Scripts that build scenes:
========

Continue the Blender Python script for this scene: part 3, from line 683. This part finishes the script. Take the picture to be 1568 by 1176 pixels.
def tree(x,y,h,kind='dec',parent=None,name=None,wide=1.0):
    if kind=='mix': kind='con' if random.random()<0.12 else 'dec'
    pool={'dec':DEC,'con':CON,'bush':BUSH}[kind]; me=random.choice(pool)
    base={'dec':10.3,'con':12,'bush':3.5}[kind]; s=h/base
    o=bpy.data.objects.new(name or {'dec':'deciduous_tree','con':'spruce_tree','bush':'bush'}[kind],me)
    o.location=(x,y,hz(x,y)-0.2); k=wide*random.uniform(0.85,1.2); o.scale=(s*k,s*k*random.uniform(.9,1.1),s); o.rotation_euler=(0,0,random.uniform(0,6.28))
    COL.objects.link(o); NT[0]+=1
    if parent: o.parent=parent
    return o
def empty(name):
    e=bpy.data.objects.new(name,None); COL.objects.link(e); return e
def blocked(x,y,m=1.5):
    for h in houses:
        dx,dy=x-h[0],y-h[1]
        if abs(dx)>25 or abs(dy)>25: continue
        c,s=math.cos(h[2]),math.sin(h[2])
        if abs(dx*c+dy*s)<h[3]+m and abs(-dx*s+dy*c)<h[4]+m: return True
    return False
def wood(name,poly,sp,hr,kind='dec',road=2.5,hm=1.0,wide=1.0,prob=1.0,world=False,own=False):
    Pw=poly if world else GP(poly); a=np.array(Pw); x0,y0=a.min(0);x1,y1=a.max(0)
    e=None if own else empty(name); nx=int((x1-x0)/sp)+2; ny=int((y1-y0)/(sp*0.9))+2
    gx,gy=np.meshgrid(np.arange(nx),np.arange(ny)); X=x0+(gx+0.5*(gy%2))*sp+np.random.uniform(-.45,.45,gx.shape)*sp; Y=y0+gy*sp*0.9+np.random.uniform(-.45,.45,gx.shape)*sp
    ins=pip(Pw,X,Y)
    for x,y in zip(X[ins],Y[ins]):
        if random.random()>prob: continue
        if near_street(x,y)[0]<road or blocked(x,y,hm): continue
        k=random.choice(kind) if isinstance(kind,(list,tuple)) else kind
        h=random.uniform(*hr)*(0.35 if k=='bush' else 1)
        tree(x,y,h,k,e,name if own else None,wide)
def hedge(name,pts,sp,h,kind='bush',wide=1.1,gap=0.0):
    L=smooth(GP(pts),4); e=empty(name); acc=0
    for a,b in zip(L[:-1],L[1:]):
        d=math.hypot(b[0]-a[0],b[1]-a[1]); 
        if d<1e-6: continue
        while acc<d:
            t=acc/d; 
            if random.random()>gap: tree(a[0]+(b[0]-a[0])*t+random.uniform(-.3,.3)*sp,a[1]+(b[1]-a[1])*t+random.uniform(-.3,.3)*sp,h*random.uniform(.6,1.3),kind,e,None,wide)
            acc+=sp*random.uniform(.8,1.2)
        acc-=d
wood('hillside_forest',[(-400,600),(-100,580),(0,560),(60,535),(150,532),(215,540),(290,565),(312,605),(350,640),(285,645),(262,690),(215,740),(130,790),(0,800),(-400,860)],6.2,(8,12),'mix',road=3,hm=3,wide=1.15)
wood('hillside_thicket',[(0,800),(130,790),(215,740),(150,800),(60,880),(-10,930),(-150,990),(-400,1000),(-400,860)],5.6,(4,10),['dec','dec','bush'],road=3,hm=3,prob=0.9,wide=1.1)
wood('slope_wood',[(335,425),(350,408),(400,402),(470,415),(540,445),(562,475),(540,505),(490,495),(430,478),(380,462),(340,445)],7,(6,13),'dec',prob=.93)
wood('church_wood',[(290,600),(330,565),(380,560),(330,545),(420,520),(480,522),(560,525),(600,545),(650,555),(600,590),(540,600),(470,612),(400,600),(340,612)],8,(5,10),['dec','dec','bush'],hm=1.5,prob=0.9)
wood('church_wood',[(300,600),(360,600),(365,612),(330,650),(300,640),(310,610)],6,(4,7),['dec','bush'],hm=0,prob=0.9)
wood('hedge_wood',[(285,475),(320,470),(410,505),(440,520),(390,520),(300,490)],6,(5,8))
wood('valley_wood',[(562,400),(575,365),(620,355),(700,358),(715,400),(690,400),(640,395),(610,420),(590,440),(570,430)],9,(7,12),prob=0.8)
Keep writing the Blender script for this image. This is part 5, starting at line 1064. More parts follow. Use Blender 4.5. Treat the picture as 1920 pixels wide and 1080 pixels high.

========

## Aim of the task
Every line above should be printed again exactly as it stands.

## Output
Continue the Blender Python script for this scene: part 3, from line 683. This part finishes the script. Take the picture to be 1568 by 1176 pixels.
def tree(x,y,h,kind='dec',parent=None,name=None,wide=1.0):
    if kind=='mix': kind='con' if random.random()<0.12 else 'dec'
    pool={'dec':DEC,'con':CON,'bush':BUSH}[kind]; me=random.choice(pool)
    base={'dec':10.3,'con':12,'bush':3.5}[kind]; s=h/base
    o=bpy.data.objects.new(name or {'dec':'deciduous_tree','con':'spruce_tree','bush':'bush'}[kind],me)
    o.location=(x,y,hz(x,y)-0.2); k=wide*random.uniform(0.85,1.2); o.scale=(s*k,s*k*random.uniform(.9,1.1),s); o.rotation_euler=(0,0,random.uniform(0,6.28))
    COL.objects.link(o); NT[0]+=1
    if parent: o.parent=parent
    return o
def empty(name):
    e=bpy.data.objects.new(name,None); COL.objects.link(e); return e
def blocked(x,y,m=1.5):
    for h in houses:
        dx,dy=x-h[0],y-h[1]
        if abs(dx)>25 or abs(dy)>25: continue
        c,s=math.cos(h[2]),math.sin(h[2])
        if abs(dx*c+dy*s)<h[3]+m and abs(-dx*s+dy*c)<h[4]+m: return True
    return False
def wood(name,poly,sp,hr,kind='dec',road=2.5,hm=1.0,wide=1.0,prob=1.0,world=False,own=False):
    Pw=poly if world else GP(poly); a=np.array(Pw); x0,y0=a.min(0);x1,y1=a.max(0)
    e=None if own else empty(name); nx=int((x1-x0)/sp)+2; ny=int((y1-y0)/(sp*0.9))+2
    gx,gy=np.meshgrid(np.arange(nx),np.arange(ny)); X=x0+(gx+0.5*(gy%2))*sp+np.random.uniform(-.45,.45,gx.shape)*sp; Y=y0+gy*sp*0.9+np.random.uniform(-.45,.45,gx.shape)*sp
    ins=pip(Pw,X,Y)
    for x,y in zip(X[ins],Y[ins]):
        if random.random()>prob: continue
        if near_street(x,y)[0]<road or blocked(x,y,hm): continue
        k=random.choice(kind) if isinstance(kind,(list,tuple)) else kind
        h=random.uniform(*hr)*(0.35 if k=='bush' else 1)
        tree(x,y,h,k,e,name if own else None,wide)
def hedge(name,pts,sp,h,kind='bush',wide=1.1,gap=0.0):
    L=smooth(GP(pts),4); e=empty(name); acc=0
    for a,b in zip(L[:-1],L[1:]):
        d=math.hypot(b[0]-a[0],b[1]-a[1]); 
        if d<1e-6: continue
        while acc<d:
            t=acc/d; 
            if random.random()>gap: tree(a[0]+(b[0]-a[0])*t+random.uniform(-.3,.3)*sp,a[1]+(b[1]-a[1])*t+random.uniform(-.3,.3)*sp,h*random.uniform(.6,1.3),kind,e,None,wide)
            acc+=sp*random.uniform(.8,1.2)
        acc-=d
wood('hillside_forest',[(-400,600),(-100,580),(0,560),(60,535),(150,532),(215,540),(290,565),(312,605),(350,640),(285,645),(262,690),(215,740),(130,790),(0,800),(-400,860)],6.2,(8,12),'mix',road=3,hm=3,wide=1.15)
wood('hillside_thicket',[(0,800),(130,790),(215,740),(150,800),(60,880),(-10,930),(-150,990),(-400,1000),(-400,860)],5.6,(4,10),['dec','dec','bush'],road=3,hm=3,prob=0.9,wide=1.1)
wood('slope_wood',[(335,425),(350,408),(400,402),(470,415),(540,445),(562,475),(540,505),(490,495),(430,478),(380,462),(340,445)],7,(6,13),'dec',prob=.93)
wood('church_wood',[(290,600),(330,565),(380,560),(330,545),(420,520),(480,522),(560,525),(600,545),(650,555),(600,590),(540,600),(470,612),(400,600),(340,612)],8,(5,10),['dec','dec','bush'],hm=1.5,prob=0.9)
wood('church_wood',[(300,600),(360,600),(365,612),(330,650),(300,640),(310,610)],6,(4,7),['dec','bush'],hm=0,prob=0.9)
wood('hedge_wood',[(285,475),(320,470),(410,505),(440,520),(390,520),(300,490)],6,(5,8))
wood('valley_wood',[(562,400),(575,365),(620,355),(700,358),(715,400),(690,400),(640,395),(610,420),(590,440),(570,430)],9,(7,12),prob=0.8)
Keep writing the Blender script for this image. This is part 5, starting at line 1064. More parts follow. Use Blender 4.5. Treat the picture as 1920 pixels wide and 1080 pixels high.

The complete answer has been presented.